Dutch probe shows photo of missile part from MH17 crash site

The Dutch criminal investigation into the downing of Malaysia Airlines Flight 17 over war-torn eastern Ukraine has released a report detailing the pain-staking forensic process of piecing together the clues to the tragedy, and a photo of part of the missile believed to have done it.

The investigation into the Flight 17 crash is split into two groups in the Netherlands; the Dutch Safety Board (DSB) investigation, which looked at what brought the plane down, and the Joint Investigation Team, which represents the criminal investigation.

Investigation: MH17 was brought down by Russian missile

The DSB published their report in October 2015, focused on the cause of the crash and concluding that the plane was brought down by a warhead on a Russian-made BUK missile. The DSB reconstructed part of the plane to show how the explosion hit the cockpit and caused the front of the plane to separate, sending the rest of the fuselage into a freefall.

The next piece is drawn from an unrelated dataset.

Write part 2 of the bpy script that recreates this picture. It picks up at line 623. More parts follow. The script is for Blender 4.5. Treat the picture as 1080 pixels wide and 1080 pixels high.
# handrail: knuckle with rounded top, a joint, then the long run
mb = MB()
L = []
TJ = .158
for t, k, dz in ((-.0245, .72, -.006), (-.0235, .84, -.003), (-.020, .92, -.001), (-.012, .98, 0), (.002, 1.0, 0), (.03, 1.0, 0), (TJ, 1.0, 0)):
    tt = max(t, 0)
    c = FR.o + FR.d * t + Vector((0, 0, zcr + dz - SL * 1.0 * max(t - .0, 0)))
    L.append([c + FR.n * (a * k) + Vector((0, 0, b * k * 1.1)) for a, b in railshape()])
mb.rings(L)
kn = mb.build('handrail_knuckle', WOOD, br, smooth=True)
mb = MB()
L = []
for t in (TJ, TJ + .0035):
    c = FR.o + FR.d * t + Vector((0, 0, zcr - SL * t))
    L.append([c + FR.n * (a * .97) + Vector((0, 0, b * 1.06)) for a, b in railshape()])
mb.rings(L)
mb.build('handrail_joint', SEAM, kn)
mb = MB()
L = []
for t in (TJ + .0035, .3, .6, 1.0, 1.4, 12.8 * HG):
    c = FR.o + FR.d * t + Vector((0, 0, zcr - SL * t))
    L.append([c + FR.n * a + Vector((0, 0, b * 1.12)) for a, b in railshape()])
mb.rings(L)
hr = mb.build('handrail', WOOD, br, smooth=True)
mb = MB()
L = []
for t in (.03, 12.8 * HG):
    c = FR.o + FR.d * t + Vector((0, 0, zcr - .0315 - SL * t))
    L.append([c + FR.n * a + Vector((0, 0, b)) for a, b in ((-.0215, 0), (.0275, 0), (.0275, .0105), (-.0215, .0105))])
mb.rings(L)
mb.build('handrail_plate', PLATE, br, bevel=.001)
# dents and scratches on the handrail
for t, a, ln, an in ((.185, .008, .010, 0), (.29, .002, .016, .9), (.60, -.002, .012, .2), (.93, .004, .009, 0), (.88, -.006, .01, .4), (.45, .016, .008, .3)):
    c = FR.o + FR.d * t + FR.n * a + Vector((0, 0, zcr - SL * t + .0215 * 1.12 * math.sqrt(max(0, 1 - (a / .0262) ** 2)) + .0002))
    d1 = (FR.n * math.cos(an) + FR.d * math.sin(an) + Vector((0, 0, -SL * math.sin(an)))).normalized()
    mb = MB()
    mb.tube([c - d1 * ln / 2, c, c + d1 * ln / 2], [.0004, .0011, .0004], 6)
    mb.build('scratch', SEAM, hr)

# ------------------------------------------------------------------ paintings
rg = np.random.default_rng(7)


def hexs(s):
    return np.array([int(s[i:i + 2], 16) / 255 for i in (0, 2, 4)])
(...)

The JIT published its updated on the investigation in an online magazine, which goes to great lengths to explain that the team is checking and double checking all of the sources of its information as it is "dealing with a conflict involving several parties" -- namely the Ukrainian government and Russian-backed rebels who hold the ground where the plane fell, and who are accused by the U.S. and the Ukrainians of firing the missile.

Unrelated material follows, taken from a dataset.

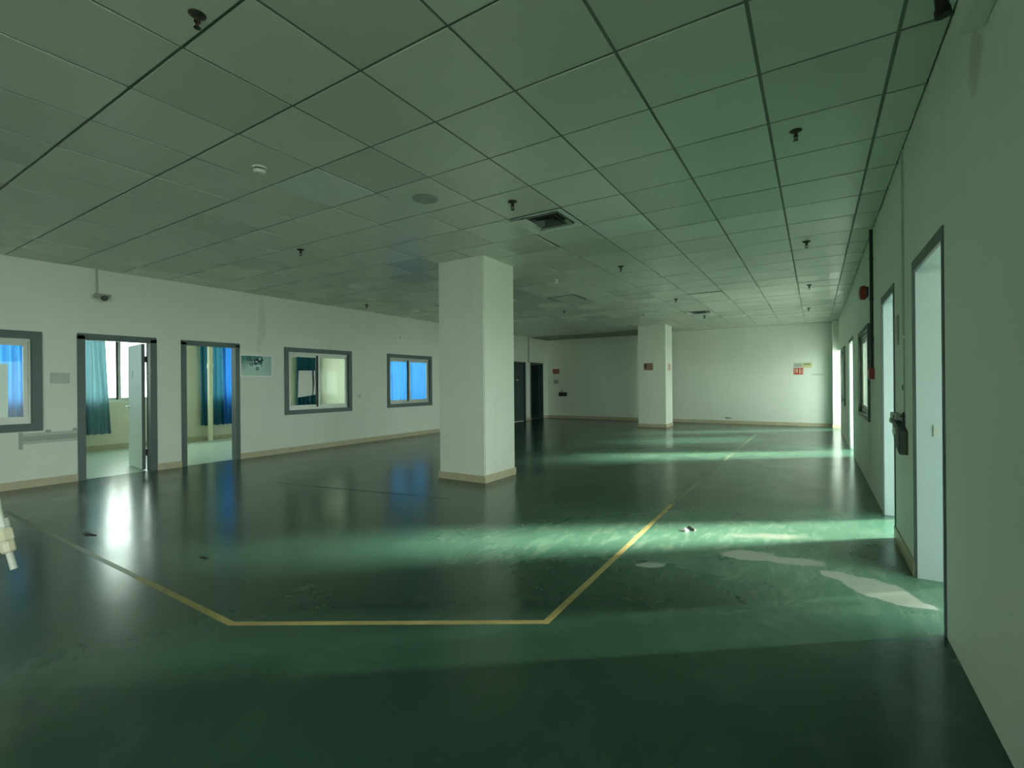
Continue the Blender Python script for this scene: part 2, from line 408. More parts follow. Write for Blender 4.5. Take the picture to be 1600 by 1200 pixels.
for n, (area, cx, cy, w_, d_) in enumerate(cells):
    rx, ry, dz = random.gauss(0, .0022), random.gauss(0, .0022), random.uniform(-.0015, .0015)
    for (a, b), v in DROP.items():
        if abs(cx-a) < .3 and abs(cy-b) < .3: rx, ry, dz = v
    if n < 300 and area > 0:
        mat = 'ceiling_board_new' if any(abs(cx-a) < .2 and abs(cy-b) < .2 for a, b in NEWT) else 'ceiling_board'
        o = bpy.data.objects.new('ceiling_board', tile_mesh(w_, d_, mat)); COL.objects.link(o)
        o.parent = ceil; o.location = (cx, cy, H+dz); o.rotation_euler = (rx, ry, 0)
    else:
        vs = box(rest, cx-w_/2, cx+w_/2, cy-d_/2, cy+d_/2, H+dz, H+dz+.012)
tag(obj('far_ceiling_boards', rest, 'ceiling_board', ceil), kind='stuff')

# columns
def column(x0, x1, y0, y1, label):
    t = thing('column', label, 'column', ((x0+x1)/2, (y0+y1)/2, 0), None, 'structure')
    obj('shaft', B((x0, x1, y0, y1, 0, SLAB), bev=.012), 'column_paint', t)
    for b in ((x0-.012, x1+.012, y0-.013, y0, 0, .095), (x0-.012, x1+.012, y1, y1+.013, 0, .095), (x1, x1+.013, y0, y1, 0, .1), (x0-.013, x0, y0, y1, 0, .095)):
        obj('skirting_tile', B(b, bev=.003), 'skirting', t)
    return t
column(*COLS[0], 'big square white column standing free in the middle of the hall')
column(*COLS[1], 'square white column with a small brown sign near the far wall')
struct('trim_1', B((.40, .62, 15.98, YF, 0, SLAB), bev=.004), 'wall_paint', 'narrow bright pilaster in the far right corner', 'pilaster')
# dark matt strip just under the ceiling along the far wall, left of the far column
struct('trim_2', B((XL, -4.44, 15.15, YF, H-.035, H+.002)), 'soffit', 'dark plain strip of ceiling along the far wall', 'soffit')
struct('trim_3', B((.475, XR, YB, 2.5, 2.62, SLAB), bev=.004), 'wall_paint', 'boxed duct high on the right wall at the top corner', 'boxing')

# baseboards
def skirt_y(bm, x0, x1, y0, y1, gaps):
    y = y0
    for a, b in sorted((g[0], g[1]) for g in gaps if g[2] < .1):
        if a > y: box(bm, x0, x1, y, a, 0, .1)
        y = b
    if y < y1: box(bm, x0, x1, y, y1, 0, .1)
PAD = lambda l: [(a-.07, b+.07, c, d) for a, b, c, d in l]
bm = bmesh.new(); skirt_y(bm, XL, XL+.013, YB, YF, L_DOORS)
struct('baseboard_left', bm, 'skirting', 'beige tiled baseboard along the left wall', 'baseboard')
bm = bmesh.new(); skirt_y(bm, XR-.013, XR, R_DOORS[0][1], R_DOORS[1][0], [])
struct('baseboard_right', bm, 'skirting', 'short beige baseboard between the two nearest right doorways', 'baseboard')
struct('baseboard_far', B((XL, .40, YF-.013, YF, 0, .1)), 'skirting', 'beige tiled baseboard along the far wall', 'baseboard')
struct('baseboard_pilaster', B((.39, .62, 15.967, 15.98, 0, .1)), 'skirting', 'short beige baseboard on the corner pilaster', 'baseboard')
struct('baseboard_outer', B((XO, XO+.013, YB, 14.36, 0, .1)), 'skirting', 'beige baseboard inside the left side rooms', 'baseboard')

# painted line and loose scraps on the floor
def strip(bm, pts, wd, z):
    P = [Vector((*p, 0)) for p in pts]; Lf, Rt = [], []
    for i, p in enumerate(P):
        d1 = (P[i]-P[i-1]).normalized() if i else (P[1]-P[0]).normalized()
        d2 = (P[i+1]-P[i]).normalized() if i < len(P)-1 else d1
        n1 = Vector((-d1.y, d1.x, 0)); n2 = Vector((-d2.y, d2.x, 0)); m = (n1+n2).normalized(); k = wd/2/max(.3, m.dot(n1))
        Lf.append(p+m*k); Rt.append(p-m*k)
    for zz in (0, z): pass
    for i in range(len(P)-1):
        q = [Lf[i], Rt[i], Rt[i+1], Lf[i+1]]
        t_ = [bm.verts.new((v.x, v.y, z)) for v in q]; b_ = [bm.verts.new((v.x, v.y, 0)) for v in q]
        bm.faces.new(t_)
        for a in range(4): bm.faces.new((t_[a], b_[a], b_[(a+1) % 4], t_[(a+1) % 4]))
bm = bmesh.new(); strip(bm, [(-3.9, 1.425), (-2.70, 1.41), (-1.245, 2.31), (-1.30, 5.24)], .04, .0012)
obj('yellow_line', bm, 'line_yellow', fl)
bm = bmesh.new(); strip(bm, [(-1.30, 5.24), (-1.28, 9), (-1.25, 13.2)], .036, .0010); obj('faded_line', bm, 'line_faded', fl)
bm = bmesh.new(); strip(bm, [(-7.2, 1.475), (-6.76, 1.46), (-4.53, 1.43), (-3.9, 1.425)], .036, .0010); obj('faded_line', bm, 'line_faded', fl)
bm = bmesh.new(); strip(bm, [(-3.5, 4.25), (-5.2, 3.95), (-6.1, 3.8)], .02, .001)
obj('pale_line', bm, 'dark_grey', fl)

# ------------------------------------------------------------------ doors
def door_frame(name, x0, x1, y0, y1, z1, label, mat, wd=.055, proud=.02, thick=.03):
    """lining and casing around an opening in a wall between x0 and x1 (x0<x1)"""
    t = thing(name, label, 'door', ((x0+x1)/2, (y0+y1)/2, 0), None, 'structure')
    obj('jamb', B((x0-proud, x1+proud, y0-wd*.35, y0+wd*.65, 0, z1), bev=.003), mat, t)
    obj('jamb', B((x0-proud, x1+proud, y1-wd*.65, y1+wd*.35, 0, z1), bev=.003), mat, t)
    obj('head', B((x0-proud, x1+proud, y0-wd*.35, y1+wd*.35, z1-wd*.65, z1+wd*.35), bev=.003), mat, t)
    return t
d = door_frame('door_1', XL-TL, XL, *L_DOORS[0][:2], 2.02, 'left doorway with a white door leaf standing open', 'frame_slate', .085)
# leaf swung into the side room, hinged at the far jamb
hy, hx = 3.335, XL-TL-.025
leaf = bpy.data.objects.new('leaf', mesh('leaf', B((-.82, 0, -.04, 0, .012, 1.965), bev=.003), 'door_white')); COL.objects.link(leaf)
leaf.parent = d; leaf.location = Vector((hx-.035, hy-.005, 0))-d.location; leaf.rotation_euler = (0, 0, math.radians(-8))
def lp(name, bm, mat, smooth=False):
    o = bpy.data.objects.new(name, mesh(name, bm, mat, smooth)); COL.objects.link(o); o.parent = leaf; return o
lp('edge_strip', B((0, .008, -.042, .002, .012, 1.965)), 'frame_slate')
lp('sticker', B((-.56, -.44, -.043, -.0405, 1.42, 1.56)), 'sign_white')
lp('sticker_mark', B((-.55, -.50, -.045, -.0432, 1.43, 1.55)), 'grey_plastic')
bm = lathe([(.028, 0), (.028, .008), (.012, .012), (.012, .05)], (-.76, -.045, .97), 'Y', 14)
bmesh.ops.scale(bm, vec=(1, -1, 1), space=Matrix.Translation((.76, .04, -.97)), verts=bm.verts)
box(bm, -.78, -.66, -.095, -.08, .96, .98, bev=.004)
box(bm, -.83, -.79, -.005, .06, .955, .985, bev=.004)
lp('lever_handle', bm, 'chrome')
for z in (.28, 1.72):
    obj('hinge', B((hx-.04, hx+.04, hy-.004, hy+.012, z-.05, z+.05)), 'dark_metal', d)
door_frame('door_2', XL-TL, XL, *L_DOORS[1][:2], 2.02, 'left doorway without a leaf beside the bubble picture', 'frame_slate', .075)
d = door_frame('door_3', XL-TL, XL, *L_DOORS[2][:2], 2.04, 'closed dark teal door on the left wall beyond the big column', 'frame_grey', .05)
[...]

"Everything we investigate is a point of discussion," JIT team leader Gerrit Thiry says in the report. "We have nothing of which we know for sure whether it is true and genuine. After all, we are dealing with a conflict involving several parties. These parties may have an interest in manipulating or contaminating material. Therefore, we continuously ask ourselves what could be the interest of a source to distribute certain information."

The online magazine includes the first published image of part of the BUK missile believed to have hit the plane -- a "Venturi" component found at the rear of a BUK from which propellant gas is expelled "similar to the exhaust of a car," according to the JIT.

The missile part was found amid the plane wreckage, the report says.

But Thiry says his team is still mired in the "difficult task" of figuring out whether such a missile could have been launched unintentionally, or could have hit inadvertently hit the passenger jet flying from Amsterdam to Kuala Lumpur on July 17, 2014, killing all 298 people on board at the height of fighting in the Ukraine conflict.

The families of six crew members on Flight 17 filed lawsuits earlier this year against the airline, accusing it of negligence and breach of contract. The families are seeking general damages for loss of support and services, damages for pain, suffering and stress, among others.

Families of seven passengers from Australia, New Zealand and Malaysia sued Russia and its president, Vladimir Putin, in January over their alleged involvement in the incident.

They filed the lawsuits in the European Court of Human Rights seeking damages of $10 million per passenger.